* Exercise objective:
Return the whole listing exactly as it stands.

* Data extract:
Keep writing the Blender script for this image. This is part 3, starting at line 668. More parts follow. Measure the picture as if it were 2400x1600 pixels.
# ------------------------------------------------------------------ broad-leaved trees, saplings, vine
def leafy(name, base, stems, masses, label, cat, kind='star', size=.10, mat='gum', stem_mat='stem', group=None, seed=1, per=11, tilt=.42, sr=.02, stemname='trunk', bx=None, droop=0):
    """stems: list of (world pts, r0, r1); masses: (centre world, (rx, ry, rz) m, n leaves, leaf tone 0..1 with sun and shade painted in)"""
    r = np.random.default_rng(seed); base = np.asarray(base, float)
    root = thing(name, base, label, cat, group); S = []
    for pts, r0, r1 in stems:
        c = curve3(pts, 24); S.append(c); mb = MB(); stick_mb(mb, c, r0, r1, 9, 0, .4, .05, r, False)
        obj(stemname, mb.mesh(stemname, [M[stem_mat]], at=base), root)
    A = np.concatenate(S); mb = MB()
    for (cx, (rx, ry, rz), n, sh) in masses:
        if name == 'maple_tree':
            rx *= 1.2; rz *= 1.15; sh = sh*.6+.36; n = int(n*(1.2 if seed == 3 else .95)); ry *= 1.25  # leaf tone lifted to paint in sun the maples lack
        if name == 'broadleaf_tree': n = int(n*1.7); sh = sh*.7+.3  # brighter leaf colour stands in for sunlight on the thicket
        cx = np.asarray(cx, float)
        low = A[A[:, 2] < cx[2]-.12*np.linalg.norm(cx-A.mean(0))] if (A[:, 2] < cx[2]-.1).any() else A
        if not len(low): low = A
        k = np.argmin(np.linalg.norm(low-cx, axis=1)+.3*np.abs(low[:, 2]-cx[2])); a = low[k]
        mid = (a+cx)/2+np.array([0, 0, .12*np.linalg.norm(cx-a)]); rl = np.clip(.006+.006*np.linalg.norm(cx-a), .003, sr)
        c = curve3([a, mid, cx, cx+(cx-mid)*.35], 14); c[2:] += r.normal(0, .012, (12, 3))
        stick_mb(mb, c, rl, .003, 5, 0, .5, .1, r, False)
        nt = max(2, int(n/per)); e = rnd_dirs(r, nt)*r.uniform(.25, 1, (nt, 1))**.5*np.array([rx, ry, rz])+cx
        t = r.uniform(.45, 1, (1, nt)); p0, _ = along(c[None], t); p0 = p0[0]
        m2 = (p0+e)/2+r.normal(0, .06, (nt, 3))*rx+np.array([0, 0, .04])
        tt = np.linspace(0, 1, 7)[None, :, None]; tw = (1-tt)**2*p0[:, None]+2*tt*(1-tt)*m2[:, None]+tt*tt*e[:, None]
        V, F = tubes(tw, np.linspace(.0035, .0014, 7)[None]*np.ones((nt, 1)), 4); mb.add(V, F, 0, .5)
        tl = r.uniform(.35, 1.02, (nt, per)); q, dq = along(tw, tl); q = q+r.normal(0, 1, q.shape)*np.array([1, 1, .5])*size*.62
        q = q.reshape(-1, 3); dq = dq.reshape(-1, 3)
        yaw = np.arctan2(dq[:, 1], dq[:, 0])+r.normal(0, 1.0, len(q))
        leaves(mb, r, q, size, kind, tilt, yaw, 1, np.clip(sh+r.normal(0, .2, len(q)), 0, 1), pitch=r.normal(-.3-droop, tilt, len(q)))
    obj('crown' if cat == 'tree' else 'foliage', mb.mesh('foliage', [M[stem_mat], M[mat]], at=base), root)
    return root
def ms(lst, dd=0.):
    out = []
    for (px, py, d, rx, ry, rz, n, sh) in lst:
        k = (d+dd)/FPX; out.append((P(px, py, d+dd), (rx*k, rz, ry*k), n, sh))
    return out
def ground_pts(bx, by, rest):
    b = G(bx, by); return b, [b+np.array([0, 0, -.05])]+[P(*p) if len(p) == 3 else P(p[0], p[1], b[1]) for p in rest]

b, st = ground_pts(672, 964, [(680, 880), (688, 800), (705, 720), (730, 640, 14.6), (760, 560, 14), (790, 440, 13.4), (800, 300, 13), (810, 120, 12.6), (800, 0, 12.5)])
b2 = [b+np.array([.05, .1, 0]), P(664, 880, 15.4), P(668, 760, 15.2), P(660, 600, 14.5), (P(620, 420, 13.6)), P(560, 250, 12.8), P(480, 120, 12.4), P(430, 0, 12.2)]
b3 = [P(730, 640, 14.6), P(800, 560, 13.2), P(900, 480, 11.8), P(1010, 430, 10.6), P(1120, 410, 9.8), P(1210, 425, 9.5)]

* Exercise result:
Keep writing the Blender script for this image. This is part 3, starting at line 668. More parts follow. Measure the picture as if it were 2400x1600 pixels.
# ------------------------------------------------------------------ broad-leaved trees, saplings, vine
def leafy(name, base, stems, masses, label, cat, kind='star', size=.10, mat='gum', stem_mat='stem', group=None, seed=1, per=11, tilt=.42, sr=.02, stemname='trunk', bx=None, droop=0):
    """stems: list of (world pts, r0, r1); masses: (centre world, (rx, ry, rz) m, n leaves, leaf tone 0..1 with sun and shade painted in)"""
    r = np.random.default_rng(seed); base = np.asarray(base, float)
    root = thing(name, base, label, cat, group); S = []
    for pts, r0, r1 in stems:
        c = curve3(pts, 24); S.append(c); mb = MB(); stick_mb(mb, c, r0, r1, 9, 0, .4, .05, r, False)
        obj(stemname, mb.mesh(stemname, [M[stem_mat]], at=base), root)
    A = np.concatenate(S); mb = MB()
    for (cx, (rx, ry, rz), n, sh) in masses:
        if name == 'maple_tree':
            rx *= 1.2; rz *= 1.15; sh = sh*.6+.36; n = int(n*(1.2 if seed == 3 else .95)); ry *= 1.25  # leaf tone lifted to paint in sun the maples lack
        if name == 'broadleaf_tree': n = int(n*1.7); sh = sh*.7+.3  # brighter leaf colour stands in for sunlight on the thicket
        cx = np.asarray(cx, float)
        low = A[A[:, 2] < cx[2]-.12*np.linalg.norm(cx-A.mean(0))] if (A[:, 2] < cx[2]-.1).any() else A
        if not len(low): low = A
        k = np.argmin(np.linalg.norm(low-cx, axis=1)+.3*np.abs(low[:, 2]-cx[2])); a = low[k]
        mid = (a+cx)/2+np.array([0, 0, .12*np.linalg.norm(cx-a)]); rl = np.clip(.006+.006*np.linalg.norm(cx-a), .003, sr)
        c = curve3([a, mid, cx, cx+(cx-mid)*.35], 14); c[2:] += r.normal(0, .012, (12, 3))
        stick_mb(mb, c, rl, .003, 5, 0, .5, .1, r, False)
        nt = max(2, int(n/per)); e = rnd_dirs(r, nt)*r.uniform(.25, 1, (nt, 1))**.5*np.array([rx, ry, rz])+cx
        t = r.uniform(.45, 1, (1, nt)); p0, _ = along(c[None], t); p0 = p0[0]
        m2 = (p0+e)/2+r.normal(0, .06, (nt, 3))*rx+np.array([0, 0, .04])
        tt = np.linspace(0, 1, 7)[None, :, None]; tw = (1-tt)**2*p0[:, None]+2*tt*(1-tt)*m2[:, None]+tt*tt*e[:, None]
        V, F = tubes(tw, np.linspace(.0035, .0014, 7)[None]*np.ones((nt, 1)), 4); mb.add(V, F, 0, .5)
        tl = r.uniform(.35, 1.02, (nt, per)); q, dq = along(tw, tl); q = q+r.normal(0, 1, q.shape)*np.array([1, 1, .5])*size*.62
        q = q.reshape(-1, 3); dq = dq.reshape(-1, 3)
        yaw = np.arctan2(dq[:, 1], dq[:, 0])+r.normal(0, 1.0, len(q))
        leaves(mb, r, q, size, kind, tilt, yaw, 1, np.clip(sh+r.normal(0, .2, len(q)), 0, 1), pitch=r.normal(-.3-droop, tilt, len(q)))
    obj('crown' if cat == 'tree' else 'foliage', mb.mesh('foliage', [M[stem_mat], M[mat]], at=base), root)
    return root
def ms(lst, dd=0.):
    out = []
    for (px, py, d, rx, ry, rz, n, sh) in lst:
        k = (d+dd)/FPX; out.append((P(px, py, d+dd), (rx*k, rz, ry*k), n, sh))
    return out
def ground_pts(bx, by, rest):
    b = G(bx, by); return b, [b+np.array([0, 0, -.05])]+[P(*p) if len(p) == 3 else P(p[0], p[1], b[1]) for p in rest]

b, st = ground_pts(672, 964, [(680, 880), (688, 800), (705, 720), (730, 640, 14.6), (760, 560, 14), (790, 440, 13.4), (800, 300, 13), (810, 120, 12.6), (800, 0, 12.5)])
b2 = [b+np.array([.05, .1, 0]), P(664, 880, 15.4), P(668, 760, 15.2), P(660, 600, 14.5), (P(620, 420, 13.6)), P(560, 250, 12.8), P(480, 120, 12.4), P(430, 0, 12.2)]
b3 = [P(730, 640, 14.6), P(800, 560, 13.2), P(900, 480, 11.8), P(1010, 430, 10.6), P(1120, 410, 9.8), P(1210, 425, 9.5)]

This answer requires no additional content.